• [Exercise]:
Keep only the lines from the top of the listing through the one with "return m, nt, nt.nodes['Principled BSDF']", and reproduce them unaltered.

• [Information shown]:
━━━━━━━━
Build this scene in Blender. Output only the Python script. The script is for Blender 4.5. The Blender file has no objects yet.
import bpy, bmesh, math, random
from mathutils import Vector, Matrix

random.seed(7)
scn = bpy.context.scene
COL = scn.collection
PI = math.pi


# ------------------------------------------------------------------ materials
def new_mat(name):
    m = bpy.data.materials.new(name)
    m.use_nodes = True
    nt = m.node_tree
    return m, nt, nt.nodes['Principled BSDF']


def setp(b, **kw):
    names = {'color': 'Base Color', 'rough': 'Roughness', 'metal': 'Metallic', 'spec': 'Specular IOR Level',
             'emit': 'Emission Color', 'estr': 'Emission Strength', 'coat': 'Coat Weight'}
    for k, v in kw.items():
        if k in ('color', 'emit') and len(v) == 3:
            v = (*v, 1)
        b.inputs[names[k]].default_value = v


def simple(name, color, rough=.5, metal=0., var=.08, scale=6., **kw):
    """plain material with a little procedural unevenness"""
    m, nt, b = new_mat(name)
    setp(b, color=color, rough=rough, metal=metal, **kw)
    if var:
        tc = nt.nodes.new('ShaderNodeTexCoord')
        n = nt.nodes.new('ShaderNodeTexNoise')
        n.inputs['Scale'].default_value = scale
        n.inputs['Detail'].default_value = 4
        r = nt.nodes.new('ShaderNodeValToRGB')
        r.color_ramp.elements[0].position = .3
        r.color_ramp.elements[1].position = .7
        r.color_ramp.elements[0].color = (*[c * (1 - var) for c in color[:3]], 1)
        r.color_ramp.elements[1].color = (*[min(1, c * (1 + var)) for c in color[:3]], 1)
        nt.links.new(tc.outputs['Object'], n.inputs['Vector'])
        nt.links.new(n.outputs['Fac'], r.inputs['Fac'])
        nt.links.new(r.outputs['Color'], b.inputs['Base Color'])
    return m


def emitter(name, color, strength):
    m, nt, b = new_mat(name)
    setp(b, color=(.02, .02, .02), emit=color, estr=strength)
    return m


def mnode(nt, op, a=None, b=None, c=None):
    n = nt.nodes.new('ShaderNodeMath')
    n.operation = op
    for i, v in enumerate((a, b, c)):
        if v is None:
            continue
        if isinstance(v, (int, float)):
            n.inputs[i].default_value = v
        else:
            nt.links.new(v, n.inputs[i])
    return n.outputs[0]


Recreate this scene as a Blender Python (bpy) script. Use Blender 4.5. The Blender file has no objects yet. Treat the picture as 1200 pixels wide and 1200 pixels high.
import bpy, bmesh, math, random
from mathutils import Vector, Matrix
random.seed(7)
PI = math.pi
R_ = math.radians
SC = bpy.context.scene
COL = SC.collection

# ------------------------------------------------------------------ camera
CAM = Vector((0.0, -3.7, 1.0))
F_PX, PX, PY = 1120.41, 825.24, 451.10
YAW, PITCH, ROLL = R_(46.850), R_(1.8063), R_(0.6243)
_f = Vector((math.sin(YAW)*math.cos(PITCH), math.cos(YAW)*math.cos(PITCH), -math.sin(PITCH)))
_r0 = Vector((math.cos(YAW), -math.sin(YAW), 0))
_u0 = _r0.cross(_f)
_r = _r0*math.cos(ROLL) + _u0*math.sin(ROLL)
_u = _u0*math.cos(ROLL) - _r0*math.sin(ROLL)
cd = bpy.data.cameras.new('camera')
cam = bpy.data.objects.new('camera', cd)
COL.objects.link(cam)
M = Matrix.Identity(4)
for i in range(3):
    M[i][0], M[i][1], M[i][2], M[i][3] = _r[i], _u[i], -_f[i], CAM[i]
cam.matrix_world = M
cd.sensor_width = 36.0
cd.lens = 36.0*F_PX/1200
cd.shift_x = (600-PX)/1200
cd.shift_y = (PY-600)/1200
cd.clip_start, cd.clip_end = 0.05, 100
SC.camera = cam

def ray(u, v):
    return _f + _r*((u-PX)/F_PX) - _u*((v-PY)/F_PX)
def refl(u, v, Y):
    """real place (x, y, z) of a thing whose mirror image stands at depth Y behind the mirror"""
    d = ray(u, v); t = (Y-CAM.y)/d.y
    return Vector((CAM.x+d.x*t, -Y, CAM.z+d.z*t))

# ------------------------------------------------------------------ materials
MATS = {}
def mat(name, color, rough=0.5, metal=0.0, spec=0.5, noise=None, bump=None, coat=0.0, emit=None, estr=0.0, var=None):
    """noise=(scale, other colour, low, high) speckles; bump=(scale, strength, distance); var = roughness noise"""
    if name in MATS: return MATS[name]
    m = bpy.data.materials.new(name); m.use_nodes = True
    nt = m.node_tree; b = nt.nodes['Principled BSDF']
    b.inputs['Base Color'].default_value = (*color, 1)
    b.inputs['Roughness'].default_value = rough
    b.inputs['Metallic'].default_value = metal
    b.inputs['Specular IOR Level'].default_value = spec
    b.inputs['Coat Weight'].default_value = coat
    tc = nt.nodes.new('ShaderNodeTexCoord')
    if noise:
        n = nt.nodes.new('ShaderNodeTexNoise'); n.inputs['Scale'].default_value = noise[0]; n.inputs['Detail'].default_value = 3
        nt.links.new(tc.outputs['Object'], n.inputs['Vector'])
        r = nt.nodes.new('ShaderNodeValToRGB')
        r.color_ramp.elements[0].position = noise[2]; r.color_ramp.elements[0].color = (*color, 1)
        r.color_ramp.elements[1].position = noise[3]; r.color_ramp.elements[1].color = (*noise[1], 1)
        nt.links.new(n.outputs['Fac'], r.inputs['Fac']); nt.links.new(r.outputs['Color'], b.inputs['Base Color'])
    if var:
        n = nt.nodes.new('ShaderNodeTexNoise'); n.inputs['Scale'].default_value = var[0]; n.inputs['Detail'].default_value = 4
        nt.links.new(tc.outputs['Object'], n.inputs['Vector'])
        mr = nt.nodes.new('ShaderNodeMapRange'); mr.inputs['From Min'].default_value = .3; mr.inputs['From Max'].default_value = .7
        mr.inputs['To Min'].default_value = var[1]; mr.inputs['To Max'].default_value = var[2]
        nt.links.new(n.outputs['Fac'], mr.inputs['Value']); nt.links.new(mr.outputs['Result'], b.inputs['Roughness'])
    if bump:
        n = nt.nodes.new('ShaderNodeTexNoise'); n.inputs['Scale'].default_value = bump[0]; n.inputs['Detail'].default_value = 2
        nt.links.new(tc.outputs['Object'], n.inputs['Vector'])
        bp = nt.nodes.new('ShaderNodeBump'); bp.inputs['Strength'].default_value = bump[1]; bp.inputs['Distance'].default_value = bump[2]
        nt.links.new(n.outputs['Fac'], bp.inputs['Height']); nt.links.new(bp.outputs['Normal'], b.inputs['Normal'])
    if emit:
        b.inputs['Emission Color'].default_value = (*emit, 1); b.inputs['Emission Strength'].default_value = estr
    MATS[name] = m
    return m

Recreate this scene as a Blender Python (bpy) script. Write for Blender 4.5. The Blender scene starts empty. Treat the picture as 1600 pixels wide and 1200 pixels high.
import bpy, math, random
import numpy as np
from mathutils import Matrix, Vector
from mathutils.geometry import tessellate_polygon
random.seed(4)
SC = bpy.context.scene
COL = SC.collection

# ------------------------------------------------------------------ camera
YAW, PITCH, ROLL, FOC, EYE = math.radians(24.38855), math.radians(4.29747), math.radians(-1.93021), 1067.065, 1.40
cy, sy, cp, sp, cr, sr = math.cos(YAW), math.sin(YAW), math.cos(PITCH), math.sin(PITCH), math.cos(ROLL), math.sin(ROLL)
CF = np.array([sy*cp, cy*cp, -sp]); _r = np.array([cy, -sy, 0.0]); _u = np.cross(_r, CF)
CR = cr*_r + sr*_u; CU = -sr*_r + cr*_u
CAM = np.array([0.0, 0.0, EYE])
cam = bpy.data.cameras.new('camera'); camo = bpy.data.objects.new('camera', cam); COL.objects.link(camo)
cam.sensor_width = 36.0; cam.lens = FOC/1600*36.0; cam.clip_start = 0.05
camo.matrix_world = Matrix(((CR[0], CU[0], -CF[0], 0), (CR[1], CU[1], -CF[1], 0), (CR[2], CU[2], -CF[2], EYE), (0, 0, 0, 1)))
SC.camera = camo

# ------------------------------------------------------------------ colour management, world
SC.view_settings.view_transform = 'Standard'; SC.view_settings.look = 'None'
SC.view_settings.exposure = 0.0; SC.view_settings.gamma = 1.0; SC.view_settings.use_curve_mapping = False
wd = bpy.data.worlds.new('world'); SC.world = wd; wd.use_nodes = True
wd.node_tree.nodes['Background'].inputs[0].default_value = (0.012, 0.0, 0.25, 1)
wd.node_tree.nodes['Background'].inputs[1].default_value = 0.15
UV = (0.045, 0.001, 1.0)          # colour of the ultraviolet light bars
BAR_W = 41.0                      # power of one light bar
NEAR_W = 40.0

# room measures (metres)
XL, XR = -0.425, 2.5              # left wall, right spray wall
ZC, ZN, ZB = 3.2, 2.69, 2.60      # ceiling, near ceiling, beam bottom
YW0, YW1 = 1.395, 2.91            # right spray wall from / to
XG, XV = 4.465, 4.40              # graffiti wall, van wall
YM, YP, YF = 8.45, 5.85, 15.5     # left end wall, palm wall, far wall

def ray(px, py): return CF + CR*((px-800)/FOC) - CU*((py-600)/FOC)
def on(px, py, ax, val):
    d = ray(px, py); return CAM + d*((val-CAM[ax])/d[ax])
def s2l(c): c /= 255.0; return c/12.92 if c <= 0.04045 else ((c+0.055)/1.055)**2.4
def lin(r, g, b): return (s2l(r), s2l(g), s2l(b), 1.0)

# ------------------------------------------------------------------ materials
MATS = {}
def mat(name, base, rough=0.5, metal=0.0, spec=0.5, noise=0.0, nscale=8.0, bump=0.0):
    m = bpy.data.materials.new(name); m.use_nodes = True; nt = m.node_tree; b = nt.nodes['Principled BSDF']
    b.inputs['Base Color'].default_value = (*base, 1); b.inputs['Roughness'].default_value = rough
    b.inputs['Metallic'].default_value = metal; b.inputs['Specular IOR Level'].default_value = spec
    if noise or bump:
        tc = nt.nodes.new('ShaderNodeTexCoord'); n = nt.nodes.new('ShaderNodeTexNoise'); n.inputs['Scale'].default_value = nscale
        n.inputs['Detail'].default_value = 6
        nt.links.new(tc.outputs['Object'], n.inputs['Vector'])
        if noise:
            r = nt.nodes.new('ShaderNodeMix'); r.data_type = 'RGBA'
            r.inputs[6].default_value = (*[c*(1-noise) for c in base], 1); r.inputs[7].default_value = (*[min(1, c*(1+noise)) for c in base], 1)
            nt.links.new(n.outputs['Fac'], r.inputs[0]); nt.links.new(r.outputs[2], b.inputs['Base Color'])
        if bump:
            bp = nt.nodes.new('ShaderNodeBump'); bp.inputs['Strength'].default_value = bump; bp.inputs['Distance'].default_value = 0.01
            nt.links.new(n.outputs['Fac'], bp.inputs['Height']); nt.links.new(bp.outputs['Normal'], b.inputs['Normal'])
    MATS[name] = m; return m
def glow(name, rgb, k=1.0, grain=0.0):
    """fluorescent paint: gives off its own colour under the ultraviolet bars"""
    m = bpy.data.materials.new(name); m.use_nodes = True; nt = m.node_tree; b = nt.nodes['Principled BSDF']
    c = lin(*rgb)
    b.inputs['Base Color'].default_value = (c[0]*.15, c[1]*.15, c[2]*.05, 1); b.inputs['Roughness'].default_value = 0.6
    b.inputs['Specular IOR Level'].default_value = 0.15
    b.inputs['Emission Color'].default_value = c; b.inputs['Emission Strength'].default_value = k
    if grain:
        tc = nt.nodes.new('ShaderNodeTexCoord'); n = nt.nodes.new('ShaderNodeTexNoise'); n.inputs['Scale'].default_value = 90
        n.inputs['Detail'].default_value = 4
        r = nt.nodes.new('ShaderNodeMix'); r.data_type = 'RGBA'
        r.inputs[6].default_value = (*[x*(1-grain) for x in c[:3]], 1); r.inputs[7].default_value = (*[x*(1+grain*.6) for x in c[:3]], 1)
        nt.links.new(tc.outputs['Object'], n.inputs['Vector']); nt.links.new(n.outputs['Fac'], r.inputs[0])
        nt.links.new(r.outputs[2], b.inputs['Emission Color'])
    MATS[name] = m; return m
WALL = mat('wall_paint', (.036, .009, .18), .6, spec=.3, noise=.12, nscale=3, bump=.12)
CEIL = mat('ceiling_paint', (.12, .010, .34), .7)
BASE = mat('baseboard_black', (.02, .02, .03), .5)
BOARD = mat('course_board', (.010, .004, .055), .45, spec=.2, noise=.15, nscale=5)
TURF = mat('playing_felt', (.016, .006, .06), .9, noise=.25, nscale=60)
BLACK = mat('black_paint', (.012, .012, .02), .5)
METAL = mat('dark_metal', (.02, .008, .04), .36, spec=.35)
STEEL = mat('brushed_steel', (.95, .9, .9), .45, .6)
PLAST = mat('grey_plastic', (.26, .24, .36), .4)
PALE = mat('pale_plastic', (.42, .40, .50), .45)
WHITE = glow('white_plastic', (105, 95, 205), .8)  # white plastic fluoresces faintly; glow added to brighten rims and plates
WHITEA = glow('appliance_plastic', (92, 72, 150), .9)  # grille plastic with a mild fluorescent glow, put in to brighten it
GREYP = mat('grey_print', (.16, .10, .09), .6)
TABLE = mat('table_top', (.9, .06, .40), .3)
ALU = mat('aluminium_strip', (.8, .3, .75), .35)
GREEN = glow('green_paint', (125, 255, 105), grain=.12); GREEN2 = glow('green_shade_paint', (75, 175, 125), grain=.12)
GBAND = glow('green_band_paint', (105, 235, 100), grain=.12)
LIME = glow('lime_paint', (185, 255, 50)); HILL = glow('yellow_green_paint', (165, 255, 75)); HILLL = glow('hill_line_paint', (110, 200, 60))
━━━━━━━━
• [Answer to this problem]:
Build this scene in Blender. Output only the Python script. The script is for Blender 4.5. The Blender file has no objects yet.
import bpy, bmesh, math, random
from mathutils import Vector, Matrix

random.seed(7)
scn = bpy.context.scene
COL = scn.collection
PI = math.pi


# ------------------------------------------------------------------ materials
def new_mat(name):
    m = bpy.data.materials.new(name)
    m.use_nodes = True
    nt = m.node_tree
    return m, nt, nt.nodes['Principled BSDF']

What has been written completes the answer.